Der Marketingexperte Daniel Steiner betreute die Studierenden während des Praxisprojekts: «Der Markt wird von übermächtigen Playern beherrscht, Startups haben es enorm schwierig.» Er witterte aber auch Chancen, da Schweizer Regionales bevorzugen und dafür auch etwas mehr bezahlen. So legten sich im Januar 2019 fünf Studierende richtig ins Zeug. Sie analysierten den Markt, führten Degustationen durch und erarbeiteten ein sauber durchdachtes Marketingkonzept. Dabei ging es um Preisgestaltung, Kommunikation, Logistik und Vertrieb. 

Gründung der Lütolf Spezialitäten AG

«Nebst regionalen und Nachhaltigkeits-Aspekten waren das Verpackungsdesign für verschiedene Händler und die Werbestrategie wichtig – das konnte ich bei unserem einzigartigen Produkt gleich mitpräsentieren», erzählt Christian Lütolf. Die Studierenden empfahlen, nicht nur auf Chips zu setzen, sondern auch andere Produkte zu lancieren, um seine Maschine optimal auszulasten. Das gab den Ausschlag, ein Startup zu gründen: die Lütolf Spezialitäten AG. 

Ende Juni kam die Chips-Maschine in St. Margrethen an – aufs Ende des Praxisprojekts. Die Studierenden hatten zuvor bereits mögliche Vertriebspartner kontaktiert: So nahmen noch während des Projekts – oder kurz danach – mehrere Grossverteiler die Chips tatsächlich ins Sortiment auf.
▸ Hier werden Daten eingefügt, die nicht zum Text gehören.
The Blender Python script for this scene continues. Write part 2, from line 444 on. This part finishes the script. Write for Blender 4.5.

Im Juli 2019 wurden die ersten ausgeliefert. Die Lütolfs haben anschliessend die vorgeschlagenen Massnahmen umgesetzt und übertreffen inzwischen die anvisierten Umsatzziele. «Wir haben rund 25 Tonnen Chips verkauft. Bis Ende Jahr können es 40 Tonnen werden, rund 250'000 Packungen», sagt Christian Lütolf stolz. Damit liege man klar über den Erwartungen. Die Ribelmais-Chips gibt es heute nicht nur bei Migros, Volg oder in der Landi, sondern auch in vielen Dorf- und Gourmetläden. «Hinzu kommen interessante Aushängeschilder wie das Grand Resort Bad Ragaz oder das Bergrestaurant Aescher. Wir haben über 200 regelmässige Kunden. Am meisten freue ich mich, dass die Dorfläden immer wieder bestellen.»
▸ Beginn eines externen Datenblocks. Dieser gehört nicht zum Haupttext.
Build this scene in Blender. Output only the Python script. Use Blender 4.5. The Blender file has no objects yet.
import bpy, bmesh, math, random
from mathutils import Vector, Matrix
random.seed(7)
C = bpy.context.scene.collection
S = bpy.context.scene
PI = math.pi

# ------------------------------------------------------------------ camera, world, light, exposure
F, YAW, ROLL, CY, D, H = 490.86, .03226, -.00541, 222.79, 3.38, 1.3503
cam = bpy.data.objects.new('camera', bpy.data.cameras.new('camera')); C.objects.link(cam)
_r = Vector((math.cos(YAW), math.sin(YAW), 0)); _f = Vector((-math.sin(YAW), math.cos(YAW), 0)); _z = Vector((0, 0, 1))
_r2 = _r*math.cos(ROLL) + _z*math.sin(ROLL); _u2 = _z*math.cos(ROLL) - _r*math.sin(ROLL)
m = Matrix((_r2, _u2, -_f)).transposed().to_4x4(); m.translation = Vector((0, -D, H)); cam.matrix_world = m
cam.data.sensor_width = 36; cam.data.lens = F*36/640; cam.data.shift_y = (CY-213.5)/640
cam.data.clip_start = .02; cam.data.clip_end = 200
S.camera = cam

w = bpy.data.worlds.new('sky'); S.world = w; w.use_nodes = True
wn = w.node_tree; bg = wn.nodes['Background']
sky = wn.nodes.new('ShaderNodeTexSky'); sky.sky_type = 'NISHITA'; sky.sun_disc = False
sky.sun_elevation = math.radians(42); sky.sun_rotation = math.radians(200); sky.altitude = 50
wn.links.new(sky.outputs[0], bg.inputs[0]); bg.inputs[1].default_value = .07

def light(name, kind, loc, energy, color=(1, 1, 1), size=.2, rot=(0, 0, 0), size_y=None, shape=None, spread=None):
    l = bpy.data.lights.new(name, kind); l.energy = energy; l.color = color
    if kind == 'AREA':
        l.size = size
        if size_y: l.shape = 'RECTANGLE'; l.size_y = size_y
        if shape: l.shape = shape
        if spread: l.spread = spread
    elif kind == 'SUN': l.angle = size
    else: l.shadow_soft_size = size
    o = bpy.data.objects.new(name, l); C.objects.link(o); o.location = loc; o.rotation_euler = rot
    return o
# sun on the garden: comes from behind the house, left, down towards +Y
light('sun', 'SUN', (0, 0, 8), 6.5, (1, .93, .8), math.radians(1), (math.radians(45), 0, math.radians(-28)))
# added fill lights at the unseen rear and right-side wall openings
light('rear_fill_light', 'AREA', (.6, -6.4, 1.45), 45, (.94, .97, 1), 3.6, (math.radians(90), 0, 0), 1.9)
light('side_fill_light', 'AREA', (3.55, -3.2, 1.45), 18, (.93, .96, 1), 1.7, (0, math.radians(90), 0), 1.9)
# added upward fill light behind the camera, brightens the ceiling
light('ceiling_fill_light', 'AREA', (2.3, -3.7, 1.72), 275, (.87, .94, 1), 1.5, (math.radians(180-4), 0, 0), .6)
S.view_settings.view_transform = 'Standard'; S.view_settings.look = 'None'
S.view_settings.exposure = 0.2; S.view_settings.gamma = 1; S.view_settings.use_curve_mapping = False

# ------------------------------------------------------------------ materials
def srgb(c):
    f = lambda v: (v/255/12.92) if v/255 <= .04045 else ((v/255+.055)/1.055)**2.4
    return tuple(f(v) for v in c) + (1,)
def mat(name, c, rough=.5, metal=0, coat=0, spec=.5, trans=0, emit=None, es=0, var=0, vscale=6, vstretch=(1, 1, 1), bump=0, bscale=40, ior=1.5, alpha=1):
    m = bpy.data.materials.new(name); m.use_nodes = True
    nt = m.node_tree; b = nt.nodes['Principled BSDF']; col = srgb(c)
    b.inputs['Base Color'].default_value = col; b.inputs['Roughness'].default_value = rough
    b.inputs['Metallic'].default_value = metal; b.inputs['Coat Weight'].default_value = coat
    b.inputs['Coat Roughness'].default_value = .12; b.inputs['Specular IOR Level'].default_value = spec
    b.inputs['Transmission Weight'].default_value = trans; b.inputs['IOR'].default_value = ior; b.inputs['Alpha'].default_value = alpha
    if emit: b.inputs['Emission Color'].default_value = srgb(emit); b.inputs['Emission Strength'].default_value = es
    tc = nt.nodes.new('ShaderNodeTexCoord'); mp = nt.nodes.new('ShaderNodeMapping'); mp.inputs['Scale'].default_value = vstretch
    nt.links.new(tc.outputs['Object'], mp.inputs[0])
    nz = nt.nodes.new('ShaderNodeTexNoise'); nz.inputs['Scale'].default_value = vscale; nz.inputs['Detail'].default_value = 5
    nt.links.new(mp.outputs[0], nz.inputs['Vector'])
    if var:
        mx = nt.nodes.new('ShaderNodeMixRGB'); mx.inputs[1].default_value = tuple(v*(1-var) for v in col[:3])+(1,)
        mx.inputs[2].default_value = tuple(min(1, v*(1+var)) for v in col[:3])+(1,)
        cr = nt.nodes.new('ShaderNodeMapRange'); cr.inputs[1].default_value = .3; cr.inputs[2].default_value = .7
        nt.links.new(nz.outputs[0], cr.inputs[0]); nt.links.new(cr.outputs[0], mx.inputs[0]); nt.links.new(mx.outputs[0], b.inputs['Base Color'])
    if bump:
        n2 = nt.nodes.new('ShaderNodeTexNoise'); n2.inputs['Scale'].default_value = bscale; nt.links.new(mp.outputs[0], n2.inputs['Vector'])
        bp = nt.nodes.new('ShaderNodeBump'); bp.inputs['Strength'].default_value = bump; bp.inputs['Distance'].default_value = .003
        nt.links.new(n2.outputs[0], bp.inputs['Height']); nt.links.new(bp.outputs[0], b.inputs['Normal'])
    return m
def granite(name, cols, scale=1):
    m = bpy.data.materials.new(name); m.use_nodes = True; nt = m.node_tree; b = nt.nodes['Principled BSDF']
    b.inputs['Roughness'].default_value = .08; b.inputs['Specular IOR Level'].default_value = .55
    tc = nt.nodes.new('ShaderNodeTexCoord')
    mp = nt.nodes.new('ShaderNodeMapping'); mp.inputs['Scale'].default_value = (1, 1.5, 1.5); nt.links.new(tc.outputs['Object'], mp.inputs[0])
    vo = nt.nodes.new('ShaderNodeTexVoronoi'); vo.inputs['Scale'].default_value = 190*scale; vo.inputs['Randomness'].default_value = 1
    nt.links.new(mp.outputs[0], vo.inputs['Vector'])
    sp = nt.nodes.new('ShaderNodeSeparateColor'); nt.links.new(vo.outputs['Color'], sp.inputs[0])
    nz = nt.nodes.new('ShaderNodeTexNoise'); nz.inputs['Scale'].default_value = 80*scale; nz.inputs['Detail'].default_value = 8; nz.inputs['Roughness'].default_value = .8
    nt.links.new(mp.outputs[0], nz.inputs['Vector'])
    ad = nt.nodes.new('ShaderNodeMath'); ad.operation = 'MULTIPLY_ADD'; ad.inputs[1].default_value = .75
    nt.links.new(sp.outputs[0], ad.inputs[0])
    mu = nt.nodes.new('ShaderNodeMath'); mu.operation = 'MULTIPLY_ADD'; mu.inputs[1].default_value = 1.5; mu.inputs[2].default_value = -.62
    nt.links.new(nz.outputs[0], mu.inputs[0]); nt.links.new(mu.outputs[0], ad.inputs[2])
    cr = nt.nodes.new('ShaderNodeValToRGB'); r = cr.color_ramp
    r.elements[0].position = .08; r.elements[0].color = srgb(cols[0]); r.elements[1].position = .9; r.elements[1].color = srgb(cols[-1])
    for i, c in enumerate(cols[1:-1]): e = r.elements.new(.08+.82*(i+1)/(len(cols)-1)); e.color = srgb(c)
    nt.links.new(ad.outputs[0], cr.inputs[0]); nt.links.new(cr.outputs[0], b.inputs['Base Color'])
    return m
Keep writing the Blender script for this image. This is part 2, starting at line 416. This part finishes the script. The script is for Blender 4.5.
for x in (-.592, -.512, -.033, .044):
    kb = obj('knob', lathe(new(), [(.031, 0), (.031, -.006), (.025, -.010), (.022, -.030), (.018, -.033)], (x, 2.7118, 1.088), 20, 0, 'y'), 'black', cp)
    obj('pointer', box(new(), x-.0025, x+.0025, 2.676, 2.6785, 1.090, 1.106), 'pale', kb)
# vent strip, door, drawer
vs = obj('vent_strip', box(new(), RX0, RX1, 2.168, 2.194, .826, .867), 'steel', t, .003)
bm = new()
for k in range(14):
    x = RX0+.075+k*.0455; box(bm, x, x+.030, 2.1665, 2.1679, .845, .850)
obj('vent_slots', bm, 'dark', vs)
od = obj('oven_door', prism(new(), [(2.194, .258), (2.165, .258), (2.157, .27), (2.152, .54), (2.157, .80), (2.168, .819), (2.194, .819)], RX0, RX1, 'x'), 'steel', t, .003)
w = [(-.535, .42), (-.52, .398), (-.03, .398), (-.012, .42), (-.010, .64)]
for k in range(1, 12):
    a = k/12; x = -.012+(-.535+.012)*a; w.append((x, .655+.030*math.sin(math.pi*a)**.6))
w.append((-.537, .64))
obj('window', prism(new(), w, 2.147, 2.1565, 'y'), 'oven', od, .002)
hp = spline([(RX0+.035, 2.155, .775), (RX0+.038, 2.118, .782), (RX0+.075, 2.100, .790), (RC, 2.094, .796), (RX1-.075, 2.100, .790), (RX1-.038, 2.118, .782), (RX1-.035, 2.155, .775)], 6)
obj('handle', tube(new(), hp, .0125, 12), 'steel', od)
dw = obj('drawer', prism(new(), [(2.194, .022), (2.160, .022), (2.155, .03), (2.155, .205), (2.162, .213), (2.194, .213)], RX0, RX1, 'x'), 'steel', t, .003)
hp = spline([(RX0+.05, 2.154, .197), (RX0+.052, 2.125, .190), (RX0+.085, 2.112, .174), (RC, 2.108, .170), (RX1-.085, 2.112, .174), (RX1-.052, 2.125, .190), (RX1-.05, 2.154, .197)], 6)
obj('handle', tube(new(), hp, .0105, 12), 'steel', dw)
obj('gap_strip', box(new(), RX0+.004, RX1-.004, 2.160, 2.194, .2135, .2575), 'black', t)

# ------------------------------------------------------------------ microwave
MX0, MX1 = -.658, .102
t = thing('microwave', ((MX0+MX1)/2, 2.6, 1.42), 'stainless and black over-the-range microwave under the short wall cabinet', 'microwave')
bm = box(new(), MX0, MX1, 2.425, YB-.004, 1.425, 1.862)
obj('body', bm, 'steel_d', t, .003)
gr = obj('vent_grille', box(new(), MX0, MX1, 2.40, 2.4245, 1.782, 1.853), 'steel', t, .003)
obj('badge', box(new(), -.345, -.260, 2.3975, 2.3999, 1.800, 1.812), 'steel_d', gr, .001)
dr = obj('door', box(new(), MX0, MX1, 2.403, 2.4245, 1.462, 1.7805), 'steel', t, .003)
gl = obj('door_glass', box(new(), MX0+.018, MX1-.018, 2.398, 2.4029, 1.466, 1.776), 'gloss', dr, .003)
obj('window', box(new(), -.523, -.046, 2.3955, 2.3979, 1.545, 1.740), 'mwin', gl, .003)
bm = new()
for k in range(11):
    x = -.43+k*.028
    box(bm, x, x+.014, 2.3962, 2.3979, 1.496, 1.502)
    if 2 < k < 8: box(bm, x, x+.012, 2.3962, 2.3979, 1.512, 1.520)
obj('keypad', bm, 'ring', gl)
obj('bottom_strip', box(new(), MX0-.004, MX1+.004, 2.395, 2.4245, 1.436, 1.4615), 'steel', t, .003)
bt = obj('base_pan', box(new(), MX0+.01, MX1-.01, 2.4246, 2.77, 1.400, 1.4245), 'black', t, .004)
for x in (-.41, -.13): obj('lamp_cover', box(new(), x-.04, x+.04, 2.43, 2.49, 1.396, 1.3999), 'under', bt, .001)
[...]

Vielfältiges Grundnahrungsmittel

In der Deutschschweiz findet man die Ribelmais-Chips bereits an vielen Verkaufsstellen. Nun kommen nach und nach auch die Westschweizer auf den Ribelmais-Geschmack. «Über die Sprachgrenzen zu verkaufen, ist ein grosses Ziel», so Christian Lütolf. Die Verpackungen würden deshalb nun zweisprachig gestaltet. Gleichzeitig begann sein Unternehmen auch Vorarlberger Riebelmais als Chips zu verarbeiten und nach Österreich auszuliefern. Dort gibt es nun bereits eine Variante mit Chili. An weiteren Ideen fehlt es nicht: «Die Möglichkeiten sind fast unendlich», freut sich Chrstian Lütolf. Aktuell wird in Projekten mit der ETH Zürich und dem Bundesamt für Landwirtschaft an neuen Produkten gearbeitet – noch sind es Betriebsgeheimnisse.
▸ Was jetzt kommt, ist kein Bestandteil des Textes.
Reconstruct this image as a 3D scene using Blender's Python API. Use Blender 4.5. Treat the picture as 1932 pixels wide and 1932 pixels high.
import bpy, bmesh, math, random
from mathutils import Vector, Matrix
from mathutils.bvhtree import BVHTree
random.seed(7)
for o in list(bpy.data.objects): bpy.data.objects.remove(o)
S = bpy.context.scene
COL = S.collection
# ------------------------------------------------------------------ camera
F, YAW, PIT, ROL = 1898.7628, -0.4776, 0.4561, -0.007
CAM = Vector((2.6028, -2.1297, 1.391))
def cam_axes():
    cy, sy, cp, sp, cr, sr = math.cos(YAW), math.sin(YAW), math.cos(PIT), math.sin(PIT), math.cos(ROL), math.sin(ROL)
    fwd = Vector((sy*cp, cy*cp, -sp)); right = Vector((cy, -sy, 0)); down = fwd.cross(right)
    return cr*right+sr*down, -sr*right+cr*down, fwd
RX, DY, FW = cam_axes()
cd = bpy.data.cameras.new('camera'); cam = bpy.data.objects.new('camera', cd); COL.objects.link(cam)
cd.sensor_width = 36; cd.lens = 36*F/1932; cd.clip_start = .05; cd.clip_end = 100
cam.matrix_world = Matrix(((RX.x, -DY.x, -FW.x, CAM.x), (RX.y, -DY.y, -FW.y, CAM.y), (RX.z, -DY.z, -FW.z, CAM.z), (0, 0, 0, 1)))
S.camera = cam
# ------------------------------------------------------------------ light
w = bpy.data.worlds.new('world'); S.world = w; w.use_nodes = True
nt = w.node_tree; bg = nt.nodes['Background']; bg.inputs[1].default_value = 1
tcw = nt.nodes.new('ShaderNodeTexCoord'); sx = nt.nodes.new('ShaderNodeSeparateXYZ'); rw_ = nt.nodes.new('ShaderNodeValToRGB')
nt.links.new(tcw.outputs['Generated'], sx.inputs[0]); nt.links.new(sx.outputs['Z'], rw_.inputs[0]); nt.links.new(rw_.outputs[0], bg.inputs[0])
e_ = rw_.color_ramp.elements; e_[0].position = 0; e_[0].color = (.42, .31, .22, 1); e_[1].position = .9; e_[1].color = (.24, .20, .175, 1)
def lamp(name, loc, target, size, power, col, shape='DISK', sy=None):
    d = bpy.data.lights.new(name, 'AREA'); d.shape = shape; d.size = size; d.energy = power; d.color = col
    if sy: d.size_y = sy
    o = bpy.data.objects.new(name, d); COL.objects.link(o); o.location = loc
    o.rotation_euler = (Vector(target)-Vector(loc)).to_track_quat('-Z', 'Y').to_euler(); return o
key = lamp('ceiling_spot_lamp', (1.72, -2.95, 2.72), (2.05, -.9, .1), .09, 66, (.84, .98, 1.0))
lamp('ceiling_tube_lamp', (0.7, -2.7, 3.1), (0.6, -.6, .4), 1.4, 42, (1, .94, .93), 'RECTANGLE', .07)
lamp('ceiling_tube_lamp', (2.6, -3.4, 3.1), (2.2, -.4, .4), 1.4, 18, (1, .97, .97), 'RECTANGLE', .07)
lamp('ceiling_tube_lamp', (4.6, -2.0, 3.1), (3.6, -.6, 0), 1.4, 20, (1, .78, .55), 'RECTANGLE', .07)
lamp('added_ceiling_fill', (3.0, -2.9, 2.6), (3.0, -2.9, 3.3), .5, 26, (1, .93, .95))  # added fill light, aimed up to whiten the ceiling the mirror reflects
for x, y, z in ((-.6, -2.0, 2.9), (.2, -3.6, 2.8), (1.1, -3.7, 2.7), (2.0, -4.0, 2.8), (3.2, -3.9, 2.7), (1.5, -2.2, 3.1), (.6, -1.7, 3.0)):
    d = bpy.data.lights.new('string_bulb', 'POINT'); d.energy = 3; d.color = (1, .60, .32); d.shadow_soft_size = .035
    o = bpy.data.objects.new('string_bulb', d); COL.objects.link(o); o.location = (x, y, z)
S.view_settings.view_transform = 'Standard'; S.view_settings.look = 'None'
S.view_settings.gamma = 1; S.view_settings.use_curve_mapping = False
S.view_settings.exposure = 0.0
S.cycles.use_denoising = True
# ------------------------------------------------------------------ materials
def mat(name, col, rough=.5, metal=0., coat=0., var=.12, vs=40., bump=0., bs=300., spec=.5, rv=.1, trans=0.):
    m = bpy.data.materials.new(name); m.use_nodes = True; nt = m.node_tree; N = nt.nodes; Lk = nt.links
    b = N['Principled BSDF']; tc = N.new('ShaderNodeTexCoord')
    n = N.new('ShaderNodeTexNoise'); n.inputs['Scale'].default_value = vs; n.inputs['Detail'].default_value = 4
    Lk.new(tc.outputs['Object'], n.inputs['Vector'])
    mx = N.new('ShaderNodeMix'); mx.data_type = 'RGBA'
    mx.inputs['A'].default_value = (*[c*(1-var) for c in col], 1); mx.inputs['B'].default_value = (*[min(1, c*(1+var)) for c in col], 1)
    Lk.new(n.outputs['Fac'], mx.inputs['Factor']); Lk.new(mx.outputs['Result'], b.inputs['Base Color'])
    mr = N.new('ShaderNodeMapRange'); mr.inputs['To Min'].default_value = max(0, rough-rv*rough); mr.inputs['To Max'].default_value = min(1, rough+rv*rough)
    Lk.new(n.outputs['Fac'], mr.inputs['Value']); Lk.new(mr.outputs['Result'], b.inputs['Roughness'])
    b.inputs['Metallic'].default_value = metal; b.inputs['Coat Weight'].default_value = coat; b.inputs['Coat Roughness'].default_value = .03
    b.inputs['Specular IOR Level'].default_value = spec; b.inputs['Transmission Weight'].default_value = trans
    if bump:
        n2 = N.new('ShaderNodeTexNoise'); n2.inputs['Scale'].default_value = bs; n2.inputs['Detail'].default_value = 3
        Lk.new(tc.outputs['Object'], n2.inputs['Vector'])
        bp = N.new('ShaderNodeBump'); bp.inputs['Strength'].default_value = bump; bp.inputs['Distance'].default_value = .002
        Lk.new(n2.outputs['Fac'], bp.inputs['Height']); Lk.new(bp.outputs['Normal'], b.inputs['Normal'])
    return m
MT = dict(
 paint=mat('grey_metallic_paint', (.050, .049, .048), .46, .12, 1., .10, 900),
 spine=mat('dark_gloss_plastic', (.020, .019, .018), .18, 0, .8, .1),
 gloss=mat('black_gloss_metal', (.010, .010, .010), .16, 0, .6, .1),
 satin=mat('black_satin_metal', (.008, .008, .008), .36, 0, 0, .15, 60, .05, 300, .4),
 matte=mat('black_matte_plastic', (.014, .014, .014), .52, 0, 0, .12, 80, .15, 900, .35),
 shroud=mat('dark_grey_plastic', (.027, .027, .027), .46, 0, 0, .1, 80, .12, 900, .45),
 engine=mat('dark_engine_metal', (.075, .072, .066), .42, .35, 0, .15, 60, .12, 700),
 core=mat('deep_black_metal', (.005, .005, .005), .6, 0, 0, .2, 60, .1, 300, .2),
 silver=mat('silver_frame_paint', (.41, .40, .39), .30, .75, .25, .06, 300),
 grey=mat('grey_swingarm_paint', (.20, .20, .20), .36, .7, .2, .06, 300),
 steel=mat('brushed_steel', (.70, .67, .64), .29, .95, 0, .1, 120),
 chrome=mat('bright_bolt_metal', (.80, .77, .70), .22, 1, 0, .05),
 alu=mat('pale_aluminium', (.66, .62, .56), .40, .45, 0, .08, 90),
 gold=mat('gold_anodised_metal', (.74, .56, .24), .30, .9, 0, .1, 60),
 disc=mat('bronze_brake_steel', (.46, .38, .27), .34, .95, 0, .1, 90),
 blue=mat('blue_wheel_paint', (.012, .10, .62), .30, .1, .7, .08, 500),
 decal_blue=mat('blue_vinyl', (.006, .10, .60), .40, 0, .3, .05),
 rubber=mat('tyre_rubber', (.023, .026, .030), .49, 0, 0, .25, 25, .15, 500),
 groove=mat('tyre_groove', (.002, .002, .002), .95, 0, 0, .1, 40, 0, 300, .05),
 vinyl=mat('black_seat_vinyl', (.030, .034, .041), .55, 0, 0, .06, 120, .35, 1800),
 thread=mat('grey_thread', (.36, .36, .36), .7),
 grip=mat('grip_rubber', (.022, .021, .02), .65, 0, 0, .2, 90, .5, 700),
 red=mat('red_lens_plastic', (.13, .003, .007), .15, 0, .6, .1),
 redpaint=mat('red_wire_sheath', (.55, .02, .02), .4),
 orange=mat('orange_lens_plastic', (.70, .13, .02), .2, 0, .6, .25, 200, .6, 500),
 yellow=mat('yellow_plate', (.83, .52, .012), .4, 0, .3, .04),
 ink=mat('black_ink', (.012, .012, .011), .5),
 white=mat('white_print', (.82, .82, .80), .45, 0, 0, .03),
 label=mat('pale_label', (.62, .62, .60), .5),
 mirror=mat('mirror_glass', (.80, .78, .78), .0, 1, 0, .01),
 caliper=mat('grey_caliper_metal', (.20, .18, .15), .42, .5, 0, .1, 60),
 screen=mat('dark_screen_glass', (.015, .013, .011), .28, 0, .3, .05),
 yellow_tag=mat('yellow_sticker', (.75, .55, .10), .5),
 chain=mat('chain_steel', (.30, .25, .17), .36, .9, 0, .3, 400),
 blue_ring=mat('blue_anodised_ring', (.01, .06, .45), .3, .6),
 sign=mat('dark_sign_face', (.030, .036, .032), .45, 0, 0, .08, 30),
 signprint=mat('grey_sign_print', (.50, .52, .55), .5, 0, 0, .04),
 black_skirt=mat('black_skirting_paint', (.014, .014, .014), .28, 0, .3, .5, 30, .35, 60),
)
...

«Das Praxisprojekt war für uns auch sehr wertvoll, weil es aufgezeigt hat, dass wir in Kooperationen erfolgreich sein können und nicht alles alleine machen müssen», sagt Lütolf rückblickend. Dabei spricht er nicht von ungefähr: Der neue Geschäftsbereich macht bereits 15 bis 20 Prozent des Umsatzes aus, mehrere Personen wurden in der Produktion engagiert. Dazu gehört die neue Maismühle «uniCorn», die hauptsächlich edle Polenta-Variationen produziert, aber auch Rohstoffe für Waffeln, Pasta oder Bier – komplett glutenfrei. Dieser Markt ist zwar nicht riesig, aber noch nicht gesättigt und vom Import abhängig. «Wir sind auf gutem Pfad mit innovativen Produkten. In Kooperationen profitiert man voneinander und findet immer wieder neue Wege», ist Christian Lütolf heute überzeugt. «Wenn die Begeisterung stimmt, finden sich auch Nischen, wo Wertschöpfung und Marge passen.» Man darf gespannt sein, welche Geschichten der Ribelmais noch schreibt.